Draghi: non ci sono rischi sistemici a stabilità finanziaria. Su caso Steinhoff ammette: perdite per Bce
“Buon Natale e Felice Anno Nuovo”. Così Mario Draghi, numero uno della Bce, ha esordito ai giornalisti, aprendo la conferenza stampa successiva all’annuncio della Bce sui tassi. Oltre al nuovo outlook della Banca centrale europea sul Pil e sull’inflazione dell’Eurozona, i mercati prestano attenzione anche alla dichiarazione di Draghi, secondo cui non ci sarebbero rischi sistemici alla stabilità finanziaria.
“Ci sono – ha sottolineato il banchiere centrale – alcune fonti localizzate di preoccupazione, ma non minacce significative a livello sistemico”.
Una rassicurazione importante, in un momento in cui le valutazioni degli asset portano diversi strategist a presentare scenari di correzioni o, peggio, di mercati orso in agguato.
Allo stesso tempo, Draghi ammette che la Bce ha sofferto perdite a causa della sua esposizione verso i bond Steinhoff, anche se cerca di smorzare i toni della vicenda, sottolineando che gli acquisti delle obbligazioni sono terminati nel momento stesso in cui sono emersi i primi problemi che hanno travolto il gigante attivo nel settore retail.
Quella di oggi è stata l’ultima riunione del Consiglio direttivo della Banca centrale del 2017, così come ieri è stato l’ultimo meeting del Fomc, il braccio di politica monetaria della Federal Reserve.
La differenza tra le due sponde dell’Atlantico, soprattutto in termini di tassi, si allarga sempre di più. La Fed ha alzato ieri i tassi di riferimento di un quarto di punto percentuale, al nuovo target compreso tra l’1,25% e l’1,5%, confermando di prevedere altre tre strette monetarie nel 2018.
La Bce di Draghi continua invece a mantenere aperto il suo piano di stimoli monetari straordinari QE (Quantitative easing), anche se l’ammontare degli acquisti di asset sarà dimezzato dagli attuali 60 miliardi a 30 miliardi di euro, a partire dall’anno prossimo.

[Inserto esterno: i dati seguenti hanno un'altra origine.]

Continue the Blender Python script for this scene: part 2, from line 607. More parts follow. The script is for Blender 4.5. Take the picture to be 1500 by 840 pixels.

I tassi rimangono inoltre ostinatamente al minimo storico, come reso noto oggi, con la Bce che ha lasciato i tassi di riferimento principali allo zero per cento, e quelli sui depositi negativi a -0,40%.
D’altronde, in Eurozona l’inflazione continua ad arrancare.
Fermo restando che il rischio di deflazione è scomparso, parola di Draghi, la dinamica dei prezzi non è certo quella auspicata dall’istituto, che ha come obiettivo una percentuale poco inferiore al 2%.
Detto questo, la Bce oggi ha comunicato le sue nuove proiezioni di crescita dell’economia e dell’inflazione, dal 2017 al 2020, e le sorprese non sono mancate.
In particolare, la Bce ha rivisto al rialzo l’outlook sulla crescita del Pil di quest’anno a +2,4%, dal +2,2% precedente; quello del 2018 è stato alzato a +2,3% da +1,8% inizialmente atteso; quello del 2019 a +1,9% da +1,7%; infine, la crescita del 2020 è prevista al ritmo +1,7%. Draghi ha parlato di previsioni che segnalano un “ritmo solido di crescita economica”.
Rivista al rialzo anche la stima sul tasso di inflazione del 2018, atteso ora a +1,4%, mentre per il 2020 si prevede una ulteriore accelerazione all’1,7%.
Ma il trend rimane piuttosto contenuto, anche se Draghi ha sottolineato che il fattore più importante è che il dato segua un percorso autosostenibile nel medio termine e sottolinea nel corso della conferenza stampa che la crescita dell’1,7% viene considerata un progresso sufficiente, sempre in un’ottica di medio periodo.
L’inflazione latitante è il motivo per cui Draghi ha sottolineato che “un ampio livello” di stimoli è ancora necessario. I mercati beneficeranno dunque dell’assist QE almeno fino al settembre del 2018, e anche oltre, se necessario.